REQUIRED WORK: Only the number is wanted: how many lines contain the string "scene"?

PROVIDED MATERIAL:
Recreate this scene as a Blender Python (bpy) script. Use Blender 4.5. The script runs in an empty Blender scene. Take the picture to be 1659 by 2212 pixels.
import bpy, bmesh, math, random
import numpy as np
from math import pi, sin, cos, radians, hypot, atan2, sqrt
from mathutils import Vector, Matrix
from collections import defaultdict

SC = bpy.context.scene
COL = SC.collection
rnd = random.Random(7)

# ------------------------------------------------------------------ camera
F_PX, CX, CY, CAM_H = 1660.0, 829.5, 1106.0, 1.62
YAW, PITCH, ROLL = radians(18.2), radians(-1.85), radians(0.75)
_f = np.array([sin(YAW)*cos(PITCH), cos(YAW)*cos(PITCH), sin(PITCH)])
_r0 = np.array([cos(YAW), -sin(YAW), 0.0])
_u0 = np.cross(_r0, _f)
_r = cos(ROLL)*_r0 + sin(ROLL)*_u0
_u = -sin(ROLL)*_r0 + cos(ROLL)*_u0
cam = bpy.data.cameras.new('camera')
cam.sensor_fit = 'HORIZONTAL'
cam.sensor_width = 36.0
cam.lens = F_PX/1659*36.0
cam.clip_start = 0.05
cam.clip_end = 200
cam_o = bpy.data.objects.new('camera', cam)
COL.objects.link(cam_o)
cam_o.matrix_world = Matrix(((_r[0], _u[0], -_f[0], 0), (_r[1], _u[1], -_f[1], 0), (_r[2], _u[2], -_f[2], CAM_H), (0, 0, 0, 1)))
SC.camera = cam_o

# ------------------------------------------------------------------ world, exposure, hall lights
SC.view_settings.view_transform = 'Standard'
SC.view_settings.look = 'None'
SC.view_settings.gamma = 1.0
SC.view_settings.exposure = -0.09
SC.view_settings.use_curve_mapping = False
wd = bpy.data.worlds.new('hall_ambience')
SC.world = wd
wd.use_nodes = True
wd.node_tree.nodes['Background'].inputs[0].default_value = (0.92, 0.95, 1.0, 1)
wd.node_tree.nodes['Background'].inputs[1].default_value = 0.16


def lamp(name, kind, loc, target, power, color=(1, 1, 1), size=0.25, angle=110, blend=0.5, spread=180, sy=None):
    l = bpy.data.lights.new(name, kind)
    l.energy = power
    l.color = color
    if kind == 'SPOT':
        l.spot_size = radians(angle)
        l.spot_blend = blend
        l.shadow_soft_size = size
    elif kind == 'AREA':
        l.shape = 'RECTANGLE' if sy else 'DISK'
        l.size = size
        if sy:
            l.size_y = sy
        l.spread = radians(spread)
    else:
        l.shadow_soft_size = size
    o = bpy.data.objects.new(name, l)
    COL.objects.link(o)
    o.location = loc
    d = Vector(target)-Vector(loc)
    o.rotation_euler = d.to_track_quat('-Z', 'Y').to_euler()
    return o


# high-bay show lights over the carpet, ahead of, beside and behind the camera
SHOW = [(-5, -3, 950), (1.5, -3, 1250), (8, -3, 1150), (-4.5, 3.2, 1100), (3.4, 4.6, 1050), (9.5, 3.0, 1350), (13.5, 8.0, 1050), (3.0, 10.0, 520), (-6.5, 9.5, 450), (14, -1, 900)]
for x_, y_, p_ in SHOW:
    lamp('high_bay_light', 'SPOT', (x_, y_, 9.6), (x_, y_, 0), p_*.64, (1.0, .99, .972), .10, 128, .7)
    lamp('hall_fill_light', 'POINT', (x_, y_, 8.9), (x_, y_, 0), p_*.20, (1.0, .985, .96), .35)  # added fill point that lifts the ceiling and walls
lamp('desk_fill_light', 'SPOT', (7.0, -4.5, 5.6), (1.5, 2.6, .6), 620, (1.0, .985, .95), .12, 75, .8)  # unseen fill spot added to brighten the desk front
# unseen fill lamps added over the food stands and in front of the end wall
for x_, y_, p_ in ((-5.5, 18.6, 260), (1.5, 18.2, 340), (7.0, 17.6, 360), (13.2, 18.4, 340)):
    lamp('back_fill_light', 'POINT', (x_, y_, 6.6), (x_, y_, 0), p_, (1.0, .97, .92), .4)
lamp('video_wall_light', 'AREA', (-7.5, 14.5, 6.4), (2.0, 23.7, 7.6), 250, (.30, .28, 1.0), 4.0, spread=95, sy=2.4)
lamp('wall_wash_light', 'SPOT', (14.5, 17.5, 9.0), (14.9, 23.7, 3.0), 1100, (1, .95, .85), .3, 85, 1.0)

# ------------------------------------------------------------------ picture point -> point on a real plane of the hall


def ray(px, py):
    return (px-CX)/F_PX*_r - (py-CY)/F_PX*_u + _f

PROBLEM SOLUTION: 2